*PROBLEM TO SOLVE*: Check each line of the listing below for the string "with", and give only how many lines hold it.

*DATA EXTRACT*:
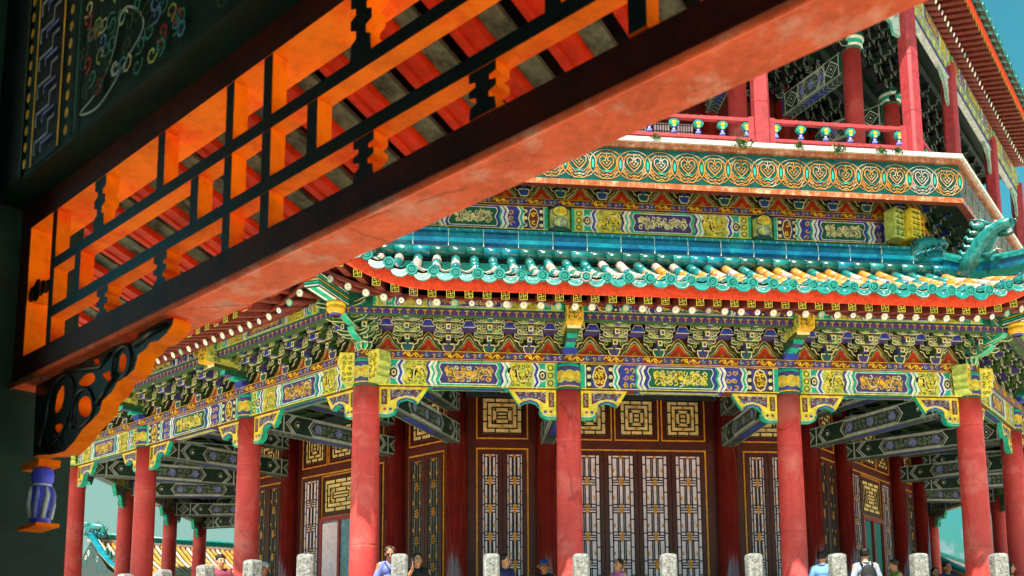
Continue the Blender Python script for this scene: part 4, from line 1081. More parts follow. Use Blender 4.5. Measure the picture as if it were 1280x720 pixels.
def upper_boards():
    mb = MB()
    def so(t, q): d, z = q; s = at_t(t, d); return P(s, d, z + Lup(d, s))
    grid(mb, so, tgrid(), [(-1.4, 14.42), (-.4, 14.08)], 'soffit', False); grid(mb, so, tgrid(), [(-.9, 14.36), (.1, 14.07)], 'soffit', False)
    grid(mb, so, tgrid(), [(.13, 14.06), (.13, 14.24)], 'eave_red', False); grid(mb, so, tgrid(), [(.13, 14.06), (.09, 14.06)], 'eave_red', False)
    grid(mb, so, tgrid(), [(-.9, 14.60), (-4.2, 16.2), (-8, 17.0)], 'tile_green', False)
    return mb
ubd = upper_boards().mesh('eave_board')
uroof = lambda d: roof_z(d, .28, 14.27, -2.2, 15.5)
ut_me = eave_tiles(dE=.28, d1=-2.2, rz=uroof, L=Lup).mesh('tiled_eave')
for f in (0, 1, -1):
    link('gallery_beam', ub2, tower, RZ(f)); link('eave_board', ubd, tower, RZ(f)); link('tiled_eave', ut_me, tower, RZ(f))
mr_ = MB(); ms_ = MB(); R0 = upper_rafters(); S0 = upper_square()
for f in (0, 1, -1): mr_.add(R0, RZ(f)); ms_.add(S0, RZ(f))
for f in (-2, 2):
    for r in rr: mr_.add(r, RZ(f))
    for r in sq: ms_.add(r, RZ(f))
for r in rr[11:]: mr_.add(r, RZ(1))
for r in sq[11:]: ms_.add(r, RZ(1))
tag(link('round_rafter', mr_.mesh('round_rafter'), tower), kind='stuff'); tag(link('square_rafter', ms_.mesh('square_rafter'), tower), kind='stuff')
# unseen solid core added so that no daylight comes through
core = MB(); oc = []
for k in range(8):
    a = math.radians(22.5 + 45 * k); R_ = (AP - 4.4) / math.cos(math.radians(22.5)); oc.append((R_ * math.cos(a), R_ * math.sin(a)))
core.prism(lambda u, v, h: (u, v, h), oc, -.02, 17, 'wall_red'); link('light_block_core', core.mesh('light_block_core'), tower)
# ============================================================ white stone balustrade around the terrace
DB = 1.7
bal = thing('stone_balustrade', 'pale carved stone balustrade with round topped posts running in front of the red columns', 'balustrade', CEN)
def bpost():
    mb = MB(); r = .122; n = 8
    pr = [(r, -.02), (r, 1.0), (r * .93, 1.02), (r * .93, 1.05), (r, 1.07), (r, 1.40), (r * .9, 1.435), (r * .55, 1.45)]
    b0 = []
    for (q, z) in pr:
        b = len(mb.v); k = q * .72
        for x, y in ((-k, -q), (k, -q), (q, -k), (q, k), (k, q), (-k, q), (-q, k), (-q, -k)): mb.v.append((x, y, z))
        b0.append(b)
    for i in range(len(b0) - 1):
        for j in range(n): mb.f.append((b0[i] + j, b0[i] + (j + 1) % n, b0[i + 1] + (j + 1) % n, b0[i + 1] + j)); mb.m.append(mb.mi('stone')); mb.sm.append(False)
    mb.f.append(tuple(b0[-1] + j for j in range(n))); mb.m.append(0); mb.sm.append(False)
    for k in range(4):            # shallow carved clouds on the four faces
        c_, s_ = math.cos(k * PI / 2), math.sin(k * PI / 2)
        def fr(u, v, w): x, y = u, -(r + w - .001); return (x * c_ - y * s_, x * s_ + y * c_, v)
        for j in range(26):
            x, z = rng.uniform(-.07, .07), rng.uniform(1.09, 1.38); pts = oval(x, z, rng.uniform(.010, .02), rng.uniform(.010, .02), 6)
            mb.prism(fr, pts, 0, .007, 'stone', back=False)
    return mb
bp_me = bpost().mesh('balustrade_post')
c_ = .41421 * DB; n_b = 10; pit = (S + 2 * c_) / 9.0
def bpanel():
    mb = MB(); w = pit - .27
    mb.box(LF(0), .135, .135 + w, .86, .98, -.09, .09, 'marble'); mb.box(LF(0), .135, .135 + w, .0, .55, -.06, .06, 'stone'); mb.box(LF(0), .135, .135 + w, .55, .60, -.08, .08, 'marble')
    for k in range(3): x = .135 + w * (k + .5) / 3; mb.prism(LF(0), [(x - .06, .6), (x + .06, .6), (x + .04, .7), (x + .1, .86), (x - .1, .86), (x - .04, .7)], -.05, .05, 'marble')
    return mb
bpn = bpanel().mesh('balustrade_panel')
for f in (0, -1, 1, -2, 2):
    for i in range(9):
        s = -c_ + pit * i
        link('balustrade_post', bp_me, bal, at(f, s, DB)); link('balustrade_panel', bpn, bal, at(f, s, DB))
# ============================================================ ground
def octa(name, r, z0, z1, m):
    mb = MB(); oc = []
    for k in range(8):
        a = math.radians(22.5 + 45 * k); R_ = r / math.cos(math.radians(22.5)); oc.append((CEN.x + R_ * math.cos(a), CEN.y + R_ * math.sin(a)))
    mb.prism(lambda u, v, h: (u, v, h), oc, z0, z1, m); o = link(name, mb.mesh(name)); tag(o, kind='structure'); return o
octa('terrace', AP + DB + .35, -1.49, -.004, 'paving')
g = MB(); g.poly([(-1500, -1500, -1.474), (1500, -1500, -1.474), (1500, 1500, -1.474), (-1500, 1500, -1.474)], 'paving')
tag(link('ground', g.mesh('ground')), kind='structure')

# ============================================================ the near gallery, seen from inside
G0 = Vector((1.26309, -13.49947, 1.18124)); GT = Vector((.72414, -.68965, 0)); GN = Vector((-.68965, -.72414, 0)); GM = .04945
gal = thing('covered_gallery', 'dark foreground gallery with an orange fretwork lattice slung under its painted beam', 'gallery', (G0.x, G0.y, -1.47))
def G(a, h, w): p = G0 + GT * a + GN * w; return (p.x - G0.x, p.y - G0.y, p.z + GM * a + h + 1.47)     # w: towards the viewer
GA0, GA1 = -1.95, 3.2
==
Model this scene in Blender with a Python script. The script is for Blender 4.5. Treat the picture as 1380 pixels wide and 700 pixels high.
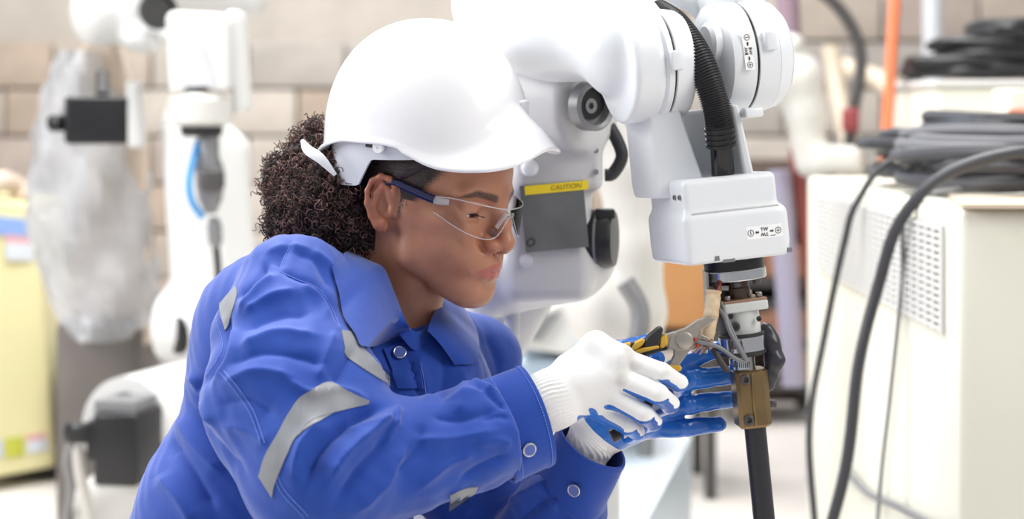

*THE OUTPUT*: 3